**WHAT TO PRODUCE**
Repeat the whole listing exactly.

[START OF MATERIAL PROVIDED]

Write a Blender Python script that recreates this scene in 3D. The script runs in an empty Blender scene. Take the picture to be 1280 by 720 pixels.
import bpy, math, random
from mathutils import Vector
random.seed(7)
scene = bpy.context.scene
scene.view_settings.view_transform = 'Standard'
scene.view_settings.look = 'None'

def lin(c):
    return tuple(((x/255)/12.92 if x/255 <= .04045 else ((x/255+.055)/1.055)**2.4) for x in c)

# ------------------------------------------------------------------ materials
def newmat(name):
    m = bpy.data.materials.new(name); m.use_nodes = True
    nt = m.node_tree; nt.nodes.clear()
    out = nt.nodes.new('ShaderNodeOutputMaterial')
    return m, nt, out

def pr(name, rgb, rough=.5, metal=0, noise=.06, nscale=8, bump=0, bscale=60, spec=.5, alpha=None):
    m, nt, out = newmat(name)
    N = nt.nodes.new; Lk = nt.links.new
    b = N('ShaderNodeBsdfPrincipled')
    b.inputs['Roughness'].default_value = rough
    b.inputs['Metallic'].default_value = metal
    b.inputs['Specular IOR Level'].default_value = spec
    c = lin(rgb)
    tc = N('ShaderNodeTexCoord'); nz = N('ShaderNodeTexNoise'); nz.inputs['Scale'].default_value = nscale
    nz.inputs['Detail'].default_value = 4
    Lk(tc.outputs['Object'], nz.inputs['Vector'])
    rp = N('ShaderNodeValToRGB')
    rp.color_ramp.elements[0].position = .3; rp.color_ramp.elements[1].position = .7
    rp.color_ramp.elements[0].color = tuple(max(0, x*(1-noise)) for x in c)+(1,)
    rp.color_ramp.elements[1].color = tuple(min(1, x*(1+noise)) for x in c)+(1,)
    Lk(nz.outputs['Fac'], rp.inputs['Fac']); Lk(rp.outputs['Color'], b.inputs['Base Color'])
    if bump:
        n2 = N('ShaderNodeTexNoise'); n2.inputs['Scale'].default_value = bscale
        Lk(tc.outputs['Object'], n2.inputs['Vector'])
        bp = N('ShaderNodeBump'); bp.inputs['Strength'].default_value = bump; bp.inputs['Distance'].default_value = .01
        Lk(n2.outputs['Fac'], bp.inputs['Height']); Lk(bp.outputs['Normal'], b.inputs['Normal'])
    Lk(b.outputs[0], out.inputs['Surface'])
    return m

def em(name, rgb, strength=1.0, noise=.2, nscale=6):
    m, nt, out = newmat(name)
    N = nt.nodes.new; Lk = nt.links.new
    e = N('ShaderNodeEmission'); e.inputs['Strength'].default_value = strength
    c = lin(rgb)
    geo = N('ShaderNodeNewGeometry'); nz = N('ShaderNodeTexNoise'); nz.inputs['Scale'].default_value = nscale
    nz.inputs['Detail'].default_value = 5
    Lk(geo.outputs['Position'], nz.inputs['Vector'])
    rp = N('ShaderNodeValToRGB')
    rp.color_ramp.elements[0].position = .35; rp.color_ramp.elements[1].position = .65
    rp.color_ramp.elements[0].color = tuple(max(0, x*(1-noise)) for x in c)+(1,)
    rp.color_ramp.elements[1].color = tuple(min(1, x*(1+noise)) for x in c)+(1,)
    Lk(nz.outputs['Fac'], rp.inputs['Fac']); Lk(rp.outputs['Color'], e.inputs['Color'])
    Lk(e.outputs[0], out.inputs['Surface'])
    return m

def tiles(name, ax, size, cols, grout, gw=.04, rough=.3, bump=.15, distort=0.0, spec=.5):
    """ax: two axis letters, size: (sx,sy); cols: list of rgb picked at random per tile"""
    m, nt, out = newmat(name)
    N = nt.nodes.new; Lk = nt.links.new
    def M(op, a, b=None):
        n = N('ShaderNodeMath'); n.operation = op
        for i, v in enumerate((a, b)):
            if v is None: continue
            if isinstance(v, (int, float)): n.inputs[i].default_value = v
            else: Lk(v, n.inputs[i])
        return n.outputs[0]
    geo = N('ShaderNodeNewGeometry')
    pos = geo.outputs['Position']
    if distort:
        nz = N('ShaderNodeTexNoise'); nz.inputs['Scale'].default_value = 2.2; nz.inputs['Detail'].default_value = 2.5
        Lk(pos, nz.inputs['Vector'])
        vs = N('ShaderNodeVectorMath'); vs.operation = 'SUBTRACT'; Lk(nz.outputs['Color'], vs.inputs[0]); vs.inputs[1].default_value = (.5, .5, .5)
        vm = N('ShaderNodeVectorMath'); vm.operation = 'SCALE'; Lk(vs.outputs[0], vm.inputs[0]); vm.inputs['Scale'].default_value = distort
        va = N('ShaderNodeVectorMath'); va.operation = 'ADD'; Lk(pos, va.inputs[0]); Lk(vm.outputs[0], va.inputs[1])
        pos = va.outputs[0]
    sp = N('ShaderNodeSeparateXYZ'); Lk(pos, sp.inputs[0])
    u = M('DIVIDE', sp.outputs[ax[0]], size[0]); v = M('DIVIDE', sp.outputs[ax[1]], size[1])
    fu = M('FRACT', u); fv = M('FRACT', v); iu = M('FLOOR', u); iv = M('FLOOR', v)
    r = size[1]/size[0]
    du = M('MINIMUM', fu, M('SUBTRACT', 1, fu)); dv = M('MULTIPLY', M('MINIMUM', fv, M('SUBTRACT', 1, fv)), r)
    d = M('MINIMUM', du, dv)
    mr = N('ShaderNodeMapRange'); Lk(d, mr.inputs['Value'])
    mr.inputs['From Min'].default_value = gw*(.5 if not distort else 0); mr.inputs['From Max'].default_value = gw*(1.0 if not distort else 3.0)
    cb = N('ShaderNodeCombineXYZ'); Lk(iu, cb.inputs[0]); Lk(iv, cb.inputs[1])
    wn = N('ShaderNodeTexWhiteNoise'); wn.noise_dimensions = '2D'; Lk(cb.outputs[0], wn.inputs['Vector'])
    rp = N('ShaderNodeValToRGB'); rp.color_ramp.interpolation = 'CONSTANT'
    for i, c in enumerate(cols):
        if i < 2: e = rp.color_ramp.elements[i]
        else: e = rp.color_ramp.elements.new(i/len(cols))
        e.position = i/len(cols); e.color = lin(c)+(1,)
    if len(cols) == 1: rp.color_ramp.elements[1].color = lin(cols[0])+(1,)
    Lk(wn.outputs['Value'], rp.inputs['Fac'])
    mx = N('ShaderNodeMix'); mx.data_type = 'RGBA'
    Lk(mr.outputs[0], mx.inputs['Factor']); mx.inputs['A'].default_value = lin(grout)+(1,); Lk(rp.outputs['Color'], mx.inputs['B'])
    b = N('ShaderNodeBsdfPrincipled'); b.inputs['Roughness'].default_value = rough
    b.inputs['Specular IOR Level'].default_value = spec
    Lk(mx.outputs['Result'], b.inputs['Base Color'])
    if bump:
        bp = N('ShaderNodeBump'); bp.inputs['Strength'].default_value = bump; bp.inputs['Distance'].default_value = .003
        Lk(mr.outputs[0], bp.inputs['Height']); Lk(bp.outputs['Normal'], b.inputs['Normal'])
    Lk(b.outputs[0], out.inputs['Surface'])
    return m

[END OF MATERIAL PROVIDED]

**WRITTEN ANSWER**
Write a Blender Python script that recreates this scene in 3D. The script runs in an empty Blender scene. Take the picture to be 1280 by 720 pixels.
import bpy, math, random
from mathutils import Vector
random.seed(7)
scene = bpy.context.scene
scene.view_settings.view_transform = 'Standard'
scene.view_settings.look = 'None'

def lin(c):
    return tuple(((x/255)/12.92 if x/255 <= .04045 else ((x/255+.055)/1.055)**2.4) for x in c)

# ------------------------------------------------------------------ materials
def newmat(name):
    m = bpy.data.materials.new(name); m.use_nodes = True
    nt = m.node_tree; nt.nodes.clear()
    out = nt.nodes.new('ShaderNodeOutputMaterial')
    return m, nt, out

def pr(name, rgb, rough=.5, metal=0, noise=.06, nscale=8, bump=0, bscale=60, spec=.5, alpha=None):
    m, nt, out = newmat(name)
    N = nt.nodes.new; Lk = nt.links.new
    b = N('ShaderNodeBsdfPrincipled')
    b.inputs['Roughness'].default_value = rough
    b.inputs['Metallic'].default_value = metal
    b.inputs['Specular IOR Level'].default_value = spec
    c = lin(rgb)
    tc = N('ShaderNodeTexCoord'); nz = N('ShaderNodeTexNoise'); nz.inputs['Scale'].default_value = nscale
    nz.inputs['Detail'].default_value = 4
    Lk(tc.outputs['Object'], nz.inputs['Vector'])
    rp = N('ShaderNodeValToRGB')
    rp.color_ramp.elements[0].position = .3; rp.color_ramp.elements[1].position = .7
    rp.color_ramp.elements[0].color = tuple(max(0, x*(1-noise)) for x in c)+(1,)
    rp.color_ramp.elements[1].color = tuple(min(1, x*(1+noise)) for x in c)+(1,)
    Lk(nz.outputs['Fac'], rp.inputs['Fac']); Lk(rp.outputs['Color'], b.inputs['Base Color'])
    if bump:
        n2 = N('ShaderNodeTexNoise'); n2.inputs['Scale'].default_value = bscale
        Lk(tc.outputs['Object'], n2.inputs['Vector'])
        bp = N('ShaderNodeBump'); bp.inputs['Strength'].default_value = bump; bp.inputs['Distance'].default_value = .01
        Lk(n2.outputs['Fac'], bp.inputs['Height']); Lk(bp.outputs['Normal'], b.inputs['Normal'])
    Lk(b.outputs[0], out.inputs['Surface'])
    return m

def em(name, rgb, strength=1.0, noise=.2, nscale=6):
    m, nt, out = newmat(name)
    N = nt.nodes.new; Lk = nt.links.new
    e = N('ShaderNodeEmission'); e.inputs['Strength'].default_value = strength
    c = lin(rgb)
    geo = N('ShaderNodeNewGeometry'); nz = N('ShaderNodeTexNoise'); nz.inputs['Scale'].default_value = nscale
    nz.inputs['Detail'].default_value = 5
    Lk(geo.outputs['Position'], nz.inputs['Vector'])
    rp = N('ShaderNodeValToRGB')
    rp.color_ramp.elements[0].position = .35; rp.color_ramp.elements[1].position = .65
    rp.color_ramp.elements[0].color = tuple(max(0, x*(1-noise)) for x in c)+(1,)
    rp.color_ramp.elements[1].color = tuple(min(1, x*(1+noise)) for x in c)+(1,)
    Lk(nz.outputs['Fac'], rp.inputs['Fac']); Lk(rp.outputs['Color'], e.inputs['Color'])
    Lk(e.outputs[0], out.inputs['Surface'])
    return m

def tiles(name, ax, size, cols, grout, gw=.04, rough=.3, bump=.15, distort=0.0, spec=.5):
    """ax: two axis letters, size: (sx,sy); cols: list of rgb picked at random per tile"""
    m, nt, out = newmat(name)
    N = nt.nodes.new; Lk = nt.links.new
    def M(op, a, b=None):
        n = N('ShaderNodeMath'); n.operation = op
        for i, v in enumerate((a, b)):
            if v is None: continue
            if isinstance(v, (int, float)): n.inputs[i].default_value = v
            else: Lk(v, n.inputs[i])
        return n.outputs[0]
    geo = N('ShaderNodeNewGeometry')
    pos = geo.outputs['Position']
    if distort:
        nz = N('ShaderNodeTexNoise'); nz.inputs['Scale'].default_value = 2.2; nz.inputs['Detail'].default_value = 2.5
        Lk(pos, nz.inputs['Vector'])
        vs = N('ShaderNodeVectorMath'); vs.operation = 'SUBTRACT'; Lk(nz.outputs['Color'], vs.inputs[0]); vs.inputs[1].default_value = (.5, .5, .5)
        vm = N('ShaderNodeVectorMath'); vm.operation = 'SCALE'; Lk(vs.outputs[0], vm.inputs[0]); vm.inputs['Scale'].default_value = distort
        va = N('ShaderNodeVectorMath'); va.operation = 'ADD'; Lk(pos, va.inputs[0]); Lk(vm.outputs[0], va.inputs[1])
        pos = va.outputs[0]
    sp = N('ShaderNodeSeparateXYZ'); Lk(pos, sp.inputs[0])
    u = M('DIVIDE', sp.outputs[ax[0]], size[0]); v = M('DIVIDE', sp.outputs[ax[1]], size[1])
    fu = M('FRACT', u); fv = M('FRACT', v); iu = M('FLOOR', u); iv = M('FLOOR', v)
    r = size[1]/size[0]
    du = M('MINIMUM', fu, M('SUBTRACT', 1, fu)); dv = M('MULTIPLY', M('MINIMUM', fv, M('SUBTRACT', 1, fv)), r)
    d = M('MINIMUM', du, dv)
    mr = N('ShaderNodeMapRange'); Lk(d, mr.inputs['Value'])
    mr.inputs['From Min'].default_value = gw*(.5 if not distort else 0); mr.inputs['From Max'].default_value = gw*(1.0 if not distort else 3.0)
    cb = N('ShaderNodeCombineXYZ'); Lk(iu, cb.inputs[0]); Lk(iv, cb.inputs[1])
    wn = N('ShaderNodeTexWhiteNoise'); wn.noise_dimensions = '2D'; Lk(cb.outputs[0], wn.inputs['Vector'])
    rp = N('ShaderNodeValToRGB'); rp.color_ramp.interpolation = 'CONSTANT'
    for i, c in enumerate(cols):
        if i < 2: e = rp.color_ramp.elements[i]
        else: e = rp.color_ramp.elements.new(i/len(cols))
        e.position = i/len(cols); e.color = lin(c)+(1,)
    if len(cols) == 1: rp.color_ramp.elements[1].color = lin(cols[0])+(1,)
    Lk(wn.outputs['Value'], rp.inputs['Fac'])
    mx = N('ShaderNodeMix'); mx.data_type = 'RGBA'
    Lk(mr.outputs[0], mx.inputs['Factor']); mx.inputs['A'].default_value = lin(grout)+(1,); Lk(rp.outputs['Color'], mx.inputs['B'])
    b = N('ShaderNodeBsdfPrincipled'); b.inputs['Roughness'].default_value = rough
    b.inputs['Specular IOR Level'].default_value = spec
    Lk(mx.outputs['Result'], b.inputs['Base Color'])
    if bump:
        bp = N('ShaderNodeBump'); bp.inputs['Strength'].default_value = bump; bp.inputs['Distance'].default_value = .003
        Lk(mr.outputs[0], bp.inputs['Height']); Lk(bp.outputs['Normal'], b.inputs['Normal'])
    Lk(b.outputs[0], out.inputs['Surface'])
    return m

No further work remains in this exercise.